## start DATA

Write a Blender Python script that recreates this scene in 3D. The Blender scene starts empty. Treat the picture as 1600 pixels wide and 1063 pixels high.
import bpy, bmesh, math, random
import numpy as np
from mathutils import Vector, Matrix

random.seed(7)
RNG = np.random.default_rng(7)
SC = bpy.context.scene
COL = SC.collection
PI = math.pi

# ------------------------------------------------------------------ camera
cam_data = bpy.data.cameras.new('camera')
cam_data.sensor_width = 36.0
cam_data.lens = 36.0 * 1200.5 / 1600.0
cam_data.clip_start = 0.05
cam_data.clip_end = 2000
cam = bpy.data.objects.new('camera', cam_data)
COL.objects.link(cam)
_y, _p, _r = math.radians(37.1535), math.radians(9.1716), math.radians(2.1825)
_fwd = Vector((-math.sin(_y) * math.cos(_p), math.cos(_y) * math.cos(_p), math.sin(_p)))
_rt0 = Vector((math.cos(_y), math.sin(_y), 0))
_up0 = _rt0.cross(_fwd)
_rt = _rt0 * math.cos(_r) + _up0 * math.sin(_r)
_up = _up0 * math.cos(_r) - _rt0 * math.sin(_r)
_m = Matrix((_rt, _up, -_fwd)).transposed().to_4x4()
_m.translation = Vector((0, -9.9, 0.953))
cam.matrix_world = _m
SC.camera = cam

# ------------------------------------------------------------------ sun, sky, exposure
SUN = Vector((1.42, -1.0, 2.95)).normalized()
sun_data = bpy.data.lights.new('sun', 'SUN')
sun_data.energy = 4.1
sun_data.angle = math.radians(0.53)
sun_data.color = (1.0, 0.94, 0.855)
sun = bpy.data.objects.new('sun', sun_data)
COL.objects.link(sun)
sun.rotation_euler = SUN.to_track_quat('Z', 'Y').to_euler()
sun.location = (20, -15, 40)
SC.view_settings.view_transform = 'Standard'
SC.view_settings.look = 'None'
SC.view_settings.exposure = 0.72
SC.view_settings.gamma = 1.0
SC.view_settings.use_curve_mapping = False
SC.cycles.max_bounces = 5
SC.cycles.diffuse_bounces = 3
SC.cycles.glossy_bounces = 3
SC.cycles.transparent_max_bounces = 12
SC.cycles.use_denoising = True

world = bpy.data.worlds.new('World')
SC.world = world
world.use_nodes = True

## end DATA

◆ **EXERCISE DIRECTIONS**:
Starting at the first line of the listing, retype every line up to and including the one with "from mathutils import Vector, Matrix".

◆ **OUTPUT FOR THIS TASK**:
Write a Blender Python script that recreates this scene in 3D. The Blender scene starts empty. Treat the picture as 1600 pixels wide and 1063 pixels high.
import bpy, bmesh, math, random
import numpy as np
from mathutils import Vector, Matrix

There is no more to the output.